衆院選で大敗を喫した自民党の石破茂首相に対し、「責任を取れ!」との大合唱が巻き起こっている。一部は特別国会(11日召集予定)での首相指名選挙での造反までちらつかせる事態だ。石破首相は〝いびり〟に耐えられるのか。
衆院選で自民党は公示前から56議席減らし、自公でも過半数割れした。石破首相は続投を宣言したが、党内のあちこちから「歴史的大敗で責任を取らないとは何事か」「小泉進次郎選対委員長は辞表を提出したのに総裁が居座るとはあり得ない」と次々と石破首相への責任論を問う声が上がった。

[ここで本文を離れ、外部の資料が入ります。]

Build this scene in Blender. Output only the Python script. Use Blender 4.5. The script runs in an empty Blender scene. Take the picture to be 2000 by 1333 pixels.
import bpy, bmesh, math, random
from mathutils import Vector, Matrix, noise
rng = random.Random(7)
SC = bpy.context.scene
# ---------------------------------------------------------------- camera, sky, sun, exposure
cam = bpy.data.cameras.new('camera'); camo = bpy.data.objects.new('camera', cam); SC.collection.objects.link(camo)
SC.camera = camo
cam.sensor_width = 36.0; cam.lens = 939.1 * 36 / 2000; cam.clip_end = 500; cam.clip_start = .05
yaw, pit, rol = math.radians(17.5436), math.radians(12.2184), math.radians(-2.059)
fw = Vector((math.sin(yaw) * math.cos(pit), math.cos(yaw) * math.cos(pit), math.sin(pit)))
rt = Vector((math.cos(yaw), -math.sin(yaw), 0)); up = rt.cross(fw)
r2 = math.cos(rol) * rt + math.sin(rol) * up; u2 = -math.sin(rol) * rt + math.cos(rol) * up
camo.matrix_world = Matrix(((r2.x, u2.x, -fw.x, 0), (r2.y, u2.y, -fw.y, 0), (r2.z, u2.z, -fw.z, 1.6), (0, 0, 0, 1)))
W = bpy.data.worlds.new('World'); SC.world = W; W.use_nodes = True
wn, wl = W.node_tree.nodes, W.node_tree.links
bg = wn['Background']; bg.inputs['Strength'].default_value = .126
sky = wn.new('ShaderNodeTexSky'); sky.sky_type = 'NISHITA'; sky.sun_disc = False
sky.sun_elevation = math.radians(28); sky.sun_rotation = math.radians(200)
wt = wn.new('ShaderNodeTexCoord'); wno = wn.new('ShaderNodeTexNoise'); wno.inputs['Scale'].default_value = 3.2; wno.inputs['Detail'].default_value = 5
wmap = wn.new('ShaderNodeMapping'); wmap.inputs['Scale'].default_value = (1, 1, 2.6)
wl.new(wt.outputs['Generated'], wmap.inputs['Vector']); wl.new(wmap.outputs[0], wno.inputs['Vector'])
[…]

「石破首相を公然と追及しているのは、主に旧安倍派や高市早苗氏の支持派からです。旧安倍派はすでに党内処分が出ていた裏金問題で、非公認や比例重複禁止の措置が取られたことに怒り心頭でした。さらに追い打ちをかける2000万円支給で息の根を止められたともいえ、黙っているハズがありません」(党関係者)
自民党は国民民主党との連立を模索しているが、玉木雄一郎代表は否定し、あくまで政策ごとでの部分連合にとどまる見通しを示している。ただ首相指名選挙で上位2人による決選投票となれば、野党側は一枚岩となっていないため石破首相が押し切る公算だ。それでも「石破の名前を書けない!」と造反者が出るようなことになれば、先行きは一気に不透明になる。
「党内で石破首相の責任を問う声は続くでしょう。ただ、旧安倍派は3分の1の20人にまで激減し、高市氏が応援した40人中、当選したのは16人しかいないので絶対数が少ない。首相への党内批判はメディアも扱うので声は大きくなるが、旧民主党のように党を割ってまでの内ゲバにまで発展することはないでしょう」(同)
石破首相は麻生政権の時に閣僚ながら公然と麻生おろしを叫び、安倍元首相にも責任を問うなどして、「後ろから弾を撃つ男」と言われたが、まさに自身が同じ境遇に立たされることになったのは皮肉なもの。
「いま辞めるようなことがあれば、戦後最短内閣の汚名となるだけに簡単に引き下がることはない。石破首相は全く批判に動じない〝メンタルおばけ〟ですから」(議員秘書)。党内いびりに屈して、サジを投げることはないとの見方だが…。